Five countries are not clearly included in these processes:
UK, an archipelago, sending settlers to the following three;
USA, bi-oceanic and walled, settler colonialist, God-chosen;
Israel, mono-oceanic and walled, settler colonialist, God-chosen;
Australia, an island, settler colonialist;
Japan, an archipelago, God-chosen.
And Russia, which may one day become a multi-cultural region.
Will they one day constitute their own region?
Or, will younger people in the UK prefer EU, in Japan the SCO, in Israel a Middle Eastern Community, and in Australia the SCO? Leaving the USA in splendid isolation, with Canada for comfort? Or, with Russia, reminiscing good, old, superpower days? Or, promising, with Mexico in a North-American MEXUSCAN?
Of these regions EU, LA, OIC and SAARC are relatively mono-civilizational, albeit with huge minorities, and AU, ASEAN and SCO are poly-civilizational, eclectic. They mirror the next system, a globalized world, and prepare their citizens better. Moreover, having other regions built in, may dampen conflicts.
From the premise that the US empire was interventionist (243 since the start under Thomas Jefferson) and killing (maybe 13-17 million in overt and 6 million+ in covert operations in the 73 interventions since the Second world war) follows neither that a successor system is peaceful, nor the opposite.
With seven regions we have seven relations within, and 21 bilateral relations between the regions, altogether 28. Let us have a look, with "0" meaning no relation, "OK" meaning that, ? that there are problems and !!! gross problems:
EU AU SAARC ASEAN SCO LA OIC
EU OK ? OK OK OK ? OK
AU ? 0 0 OK 0 ?
SAARC ? OK OK 0 !!!
ASEAN OK OK 0 OK
SCO OK 0 OK
LA OK 0
OIC ?
Needless to say, this is highly speculative, but some conclusions follow nevertheless.
Thus, the regional world does not look that bad, with 7 0, 14 OK, 6 ? (like EU penetrating AU and LA, intra-region problems) and 1 !!! (SAARC-OIC); the worst problem in the whole configuration. Why?
Because India stands at the crossroad between 1.3 billion Muslims West-East when their ummah takes political shape as a region, OIC, and about the same number of Hindus North-South in a region already shaping up. The 160 million or so Muslims inside India are caught in the middle. And the West cannot deny the ummah a khalifat institution when the West has its Vatican.
Several options, none of them satisfactory, may be tried.
India could become the seat of the khalifat, by invitation; after all, only Indonesia has more Muslims. The Hindu tradition of accommodating all, as Mother of religions, could be useful.

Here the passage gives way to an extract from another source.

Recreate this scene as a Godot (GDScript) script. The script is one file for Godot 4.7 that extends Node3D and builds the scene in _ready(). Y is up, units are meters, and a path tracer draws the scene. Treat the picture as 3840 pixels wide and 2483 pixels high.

Islam and Hinduism could come closer together, as Islamo-Hinduism, countering Judeo-Christianity (and its fundamentalist branch, Christian Zionism) from the West; possibly solving the SAARC-OIC problem at the expense of creating a larger one.
In due time this could be the basis for a joint region, based on the ecumenical nature of both religions.
There could also be mutual avoidance, traffic being organized like two highways crossing at two levels.
But, however this is done, what the SAARC-OIC multi-region needs is a peaceful, transformed, Kashmir, not a powder-keg fuse. Time has come for moving forward at a less glacial speed. But the truth is probably that both India and Pakistan are hoping for the other to collapse so they can pick up the spoils. Right now Pakistan is very fragile and India relatively solid; some time ago it was the other way around.
Evidently a regionalized world needs a truly globalized UN to help mitigate their relations, with all regions members of a very different Peace and Security Council (taking the name from the African Union); without that feudal relic, the veto power. And, equally evidently, much has to be the regions' own job, bilaterally and multilaterally. As the lights of Anglo-America are fading quickly time is coming for ex oriente lux, and more particularly from China and India, Chindia--with Russia 40% of humanity, and the core of SCO. Two of the oldest civilizations on earth, with continuities of thousands of years, as opposed to the rather recent UK and its progeny of yesterday, the USA.
In the richness of oriental light some spectral lines stand out, illuminating a world hoping for better guidance than one killing intervention after the other:
- the gandhism of India, hoping that India will also be ever more inspired by one of the greatest humans ever, their own;
- the daoism of China, hoping that China will also be ever more inspired by some of the greatest insights ever, their own;
- the Panchsheel of them both, the Five Principles (mutual respect for territorial integrity and sovereignty, mutual non-aggression, mutual non-interference, equality and mutual benefit, peaceful co-existence), as world guidelines, but also:
- the panca sila of Indonesia (one nation, humanitarianism, democracy and consent, social prosperity, one god--meaning faith, guidance), as domestic guidelines.
Nonviolence, sophistication, world, and domestic traffic rules as opposed to endless interventionism for whatever purpose. May the current Asian blend of age-old wisdom and youthful energy inspire a world filled with pessimism and fear.